### WHAT IS ASKED
Restate word for word the lines that begin the listing and end with the line holding "R = math.radians".

::::

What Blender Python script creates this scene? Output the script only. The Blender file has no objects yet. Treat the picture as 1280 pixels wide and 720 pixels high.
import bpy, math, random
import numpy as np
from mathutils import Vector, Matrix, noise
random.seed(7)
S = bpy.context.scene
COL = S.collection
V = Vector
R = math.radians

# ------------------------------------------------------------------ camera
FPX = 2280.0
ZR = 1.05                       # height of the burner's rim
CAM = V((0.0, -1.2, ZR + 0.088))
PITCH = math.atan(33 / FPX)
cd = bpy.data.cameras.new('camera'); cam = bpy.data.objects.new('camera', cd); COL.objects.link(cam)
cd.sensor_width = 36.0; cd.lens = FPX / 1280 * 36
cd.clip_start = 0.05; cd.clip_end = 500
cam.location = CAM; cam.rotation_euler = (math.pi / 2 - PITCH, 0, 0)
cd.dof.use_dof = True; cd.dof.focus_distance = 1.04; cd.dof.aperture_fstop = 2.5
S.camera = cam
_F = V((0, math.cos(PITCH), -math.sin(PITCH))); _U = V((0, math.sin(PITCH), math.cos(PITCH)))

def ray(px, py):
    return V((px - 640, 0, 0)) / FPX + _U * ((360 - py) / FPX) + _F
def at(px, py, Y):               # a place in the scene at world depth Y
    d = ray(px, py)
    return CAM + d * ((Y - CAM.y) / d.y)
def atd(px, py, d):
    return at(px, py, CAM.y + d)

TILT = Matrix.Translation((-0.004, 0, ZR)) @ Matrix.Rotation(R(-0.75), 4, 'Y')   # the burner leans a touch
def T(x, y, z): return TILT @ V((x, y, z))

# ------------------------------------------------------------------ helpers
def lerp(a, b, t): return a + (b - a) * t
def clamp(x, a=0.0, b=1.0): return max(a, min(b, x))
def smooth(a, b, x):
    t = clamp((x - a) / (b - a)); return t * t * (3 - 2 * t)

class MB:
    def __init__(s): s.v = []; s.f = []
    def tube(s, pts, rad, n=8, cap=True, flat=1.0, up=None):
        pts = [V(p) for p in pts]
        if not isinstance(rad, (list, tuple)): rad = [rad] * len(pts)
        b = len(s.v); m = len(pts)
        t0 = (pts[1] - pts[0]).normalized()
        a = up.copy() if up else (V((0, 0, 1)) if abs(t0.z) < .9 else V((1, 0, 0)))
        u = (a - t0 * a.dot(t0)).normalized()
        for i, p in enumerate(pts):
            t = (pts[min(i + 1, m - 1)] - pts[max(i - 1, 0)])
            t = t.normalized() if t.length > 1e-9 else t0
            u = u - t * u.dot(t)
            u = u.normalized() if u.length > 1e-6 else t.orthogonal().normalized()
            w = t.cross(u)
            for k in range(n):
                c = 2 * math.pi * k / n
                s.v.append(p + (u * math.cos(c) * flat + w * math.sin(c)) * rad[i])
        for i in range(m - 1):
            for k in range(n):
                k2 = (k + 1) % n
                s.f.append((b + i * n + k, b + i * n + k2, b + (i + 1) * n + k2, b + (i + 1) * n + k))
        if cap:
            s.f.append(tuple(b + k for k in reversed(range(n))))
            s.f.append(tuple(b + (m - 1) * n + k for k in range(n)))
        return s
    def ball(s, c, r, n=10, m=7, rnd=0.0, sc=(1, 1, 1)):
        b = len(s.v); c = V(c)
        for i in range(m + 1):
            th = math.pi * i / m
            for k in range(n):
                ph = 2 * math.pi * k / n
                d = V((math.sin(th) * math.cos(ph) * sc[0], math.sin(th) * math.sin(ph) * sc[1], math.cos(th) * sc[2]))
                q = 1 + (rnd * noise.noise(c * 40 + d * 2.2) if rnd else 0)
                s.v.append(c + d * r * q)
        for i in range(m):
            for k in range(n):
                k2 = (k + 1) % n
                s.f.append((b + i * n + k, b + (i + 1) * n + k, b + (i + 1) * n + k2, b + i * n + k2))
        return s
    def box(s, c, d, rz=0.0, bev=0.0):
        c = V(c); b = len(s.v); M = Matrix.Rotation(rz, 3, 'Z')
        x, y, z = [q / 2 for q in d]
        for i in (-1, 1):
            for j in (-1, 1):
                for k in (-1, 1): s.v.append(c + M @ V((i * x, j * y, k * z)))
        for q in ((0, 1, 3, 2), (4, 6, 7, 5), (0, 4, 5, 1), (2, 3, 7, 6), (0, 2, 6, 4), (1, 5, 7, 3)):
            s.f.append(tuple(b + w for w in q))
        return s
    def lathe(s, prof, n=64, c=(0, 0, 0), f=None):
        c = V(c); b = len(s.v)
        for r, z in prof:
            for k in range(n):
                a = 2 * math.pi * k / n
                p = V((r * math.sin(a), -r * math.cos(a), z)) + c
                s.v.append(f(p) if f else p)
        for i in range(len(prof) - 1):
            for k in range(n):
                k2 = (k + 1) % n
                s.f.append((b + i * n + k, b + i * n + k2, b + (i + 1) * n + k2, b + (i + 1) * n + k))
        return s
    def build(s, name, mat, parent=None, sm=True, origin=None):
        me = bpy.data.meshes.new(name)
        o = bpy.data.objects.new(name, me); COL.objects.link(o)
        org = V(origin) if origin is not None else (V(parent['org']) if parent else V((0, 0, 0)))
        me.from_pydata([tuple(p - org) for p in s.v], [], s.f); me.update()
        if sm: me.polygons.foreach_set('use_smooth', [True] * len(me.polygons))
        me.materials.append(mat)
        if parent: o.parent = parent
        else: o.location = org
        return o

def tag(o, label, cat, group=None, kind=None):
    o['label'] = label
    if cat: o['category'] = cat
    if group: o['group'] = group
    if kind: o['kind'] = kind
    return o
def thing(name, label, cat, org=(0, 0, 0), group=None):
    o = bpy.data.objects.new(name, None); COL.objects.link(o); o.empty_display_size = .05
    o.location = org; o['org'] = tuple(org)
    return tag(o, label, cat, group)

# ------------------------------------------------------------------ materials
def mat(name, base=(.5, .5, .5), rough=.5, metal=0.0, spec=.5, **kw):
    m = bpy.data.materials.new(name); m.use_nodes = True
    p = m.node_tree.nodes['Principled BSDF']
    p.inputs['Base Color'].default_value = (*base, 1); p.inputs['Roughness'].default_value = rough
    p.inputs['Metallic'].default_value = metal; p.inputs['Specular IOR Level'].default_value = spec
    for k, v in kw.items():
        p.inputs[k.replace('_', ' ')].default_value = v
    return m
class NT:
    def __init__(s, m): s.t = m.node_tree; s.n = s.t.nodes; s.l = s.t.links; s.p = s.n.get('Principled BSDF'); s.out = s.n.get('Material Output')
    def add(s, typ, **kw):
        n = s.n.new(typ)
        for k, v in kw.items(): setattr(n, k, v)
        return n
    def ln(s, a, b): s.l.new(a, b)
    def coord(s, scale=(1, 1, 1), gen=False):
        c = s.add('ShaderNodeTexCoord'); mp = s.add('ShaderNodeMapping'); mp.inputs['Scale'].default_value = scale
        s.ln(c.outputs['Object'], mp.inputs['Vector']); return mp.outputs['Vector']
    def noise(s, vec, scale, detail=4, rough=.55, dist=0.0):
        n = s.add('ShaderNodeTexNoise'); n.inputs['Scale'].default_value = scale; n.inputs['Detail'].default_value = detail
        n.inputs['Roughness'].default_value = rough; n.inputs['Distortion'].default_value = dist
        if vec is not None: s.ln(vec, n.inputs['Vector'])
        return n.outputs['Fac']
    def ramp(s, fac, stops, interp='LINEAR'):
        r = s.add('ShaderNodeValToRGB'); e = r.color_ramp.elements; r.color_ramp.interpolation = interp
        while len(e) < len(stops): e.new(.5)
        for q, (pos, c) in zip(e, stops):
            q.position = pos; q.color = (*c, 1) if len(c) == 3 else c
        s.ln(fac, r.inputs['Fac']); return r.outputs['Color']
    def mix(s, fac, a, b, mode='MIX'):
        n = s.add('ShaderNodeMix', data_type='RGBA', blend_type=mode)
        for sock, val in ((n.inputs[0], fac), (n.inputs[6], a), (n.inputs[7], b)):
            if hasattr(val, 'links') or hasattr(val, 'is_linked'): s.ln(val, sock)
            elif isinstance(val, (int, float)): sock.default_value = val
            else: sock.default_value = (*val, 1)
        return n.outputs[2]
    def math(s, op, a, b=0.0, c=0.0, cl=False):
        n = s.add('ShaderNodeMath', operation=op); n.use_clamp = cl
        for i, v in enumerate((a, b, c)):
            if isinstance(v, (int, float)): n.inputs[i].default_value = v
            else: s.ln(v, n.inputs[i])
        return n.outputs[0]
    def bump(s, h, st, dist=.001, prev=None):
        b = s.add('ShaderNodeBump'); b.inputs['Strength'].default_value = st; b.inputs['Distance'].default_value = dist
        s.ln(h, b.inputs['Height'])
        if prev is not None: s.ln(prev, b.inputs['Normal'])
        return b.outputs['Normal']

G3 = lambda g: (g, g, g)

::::

### SOLUTION BELOW
What Blender Python script creates this scene? Output the script only. The Blender file has no objects yet. Treat the picture as 1280 pixels wide and 720 pixels high.
import bpy, math, random
import numpy as np
from mathutils import Vector, Matrix, noise
random.seed(7)
S = bpy.context.scene
COL = S.collection
V = Vector
R = math.radians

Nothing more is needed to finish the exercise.